Abstract

The foraging behavior of the northern pike is well documented. Northern pike often remain motionless while waiting for prey, a strategy known as lie-in-wait. Sometimes northern pike will cruise weed lines and mudflats in search of prey. When prey is encountered, the northern pike often initiates its fast-start attack, a high-powered burst of acceleration from a stationary or near resting position. In the initial stages of attack, the northern pike contorts its body into an S-shape, with median fins erect. Then large-amplitude movements are achieved with its long and streamlined muscular body, where the increased surface area of the erected posteriorly-positioned median fins propels and thrusts the fish forward toward the prey.
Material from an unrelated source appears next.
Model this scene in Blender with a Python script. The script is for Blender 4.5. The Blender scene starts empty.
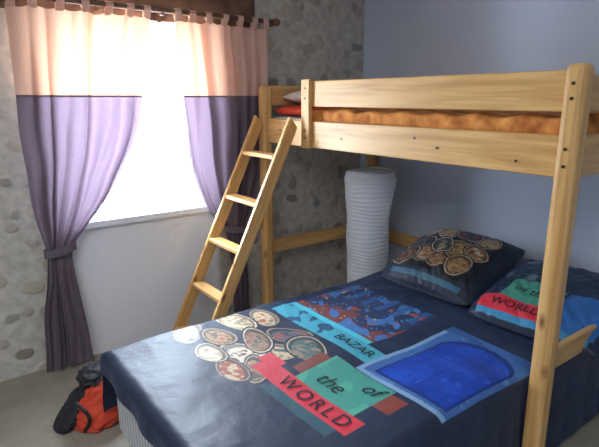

Herein, we document an unusual foraging behavior of a northern pike approaching a fishing lure, an observation that was video-recorded while ice fishing on Deep Creek Lake, a reservoir in the Youghiogheny River drainage of western Maryland. The 68.6 cm (27 in.) TL northern pike approached and hesitated at about 15 cm from the lure, then paddled the bottom sediment with an alternate rowing motion of its left and right pectoral fins. This fin-churning motion created a large cloud or plume of sediment. The pike, while completely hidden in the expanding sediment plume, swam forward and then upward to engulf the lure. The use of a sediment plume during foraging is similar to a military maneuver known as a smoke screen, thus we label this unusual behavior as smoke screen foraging.